The scene is typical of a winning team perhaps a bit slap-happy after arriving the night before for a day game. The group, however, is emblematic of the Astros’ methodical, then urgent rebuild – a combination of homegrown players, buy-low trade acquisitions and free agents.

“We ultimately play a kid’s game for a living,” Keuchel said Tuesday. “We never take that for granted. But there is a business side to it, and when you don’t win, there’s a lot of changes.”

Whether it’s Pythagorean win formulas and third-order records or the fact that they’re all just a bunch of happy dudes having fun out there like a group of kids, the fact is that the Astros are playing strong.

That’s something that even the oddsmakers have started to accept. Back at the end of April, the Astros were still a 6:1 underdog to even win the AL West.
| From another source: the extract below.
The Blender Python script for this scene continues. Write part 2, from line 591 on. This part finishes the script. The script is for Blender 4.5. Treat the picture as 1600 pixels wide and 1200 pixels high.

These days, you won’t find a bookie in Vegas or anywhere else who will give you odds longer than 1½:1, and their odds to win the World Series has risen from a pathetic 40:1—where the dregs of the league tend to huddle—to a respectable 18:1, good for the eighth-most-likely champ in baseball right now. Which suggests that, at the moment, Vegas may not fully believe in the Astros—but they know a contender when they see one. 

Of course, to stay there, the Astros will need to stay ahead of their most surprising competition: namely, an ascending Rangers team that’s won eight of its last ten games, and turned a 7-15 start into a 27-25 record at this point in the year. There’s still a while to go before it’s time to ask “Are the Rangers for real,” but one thing is for sure—those who thought that 2015 was going to be a sleepy year for Texas baseball have plenty to pay attention to.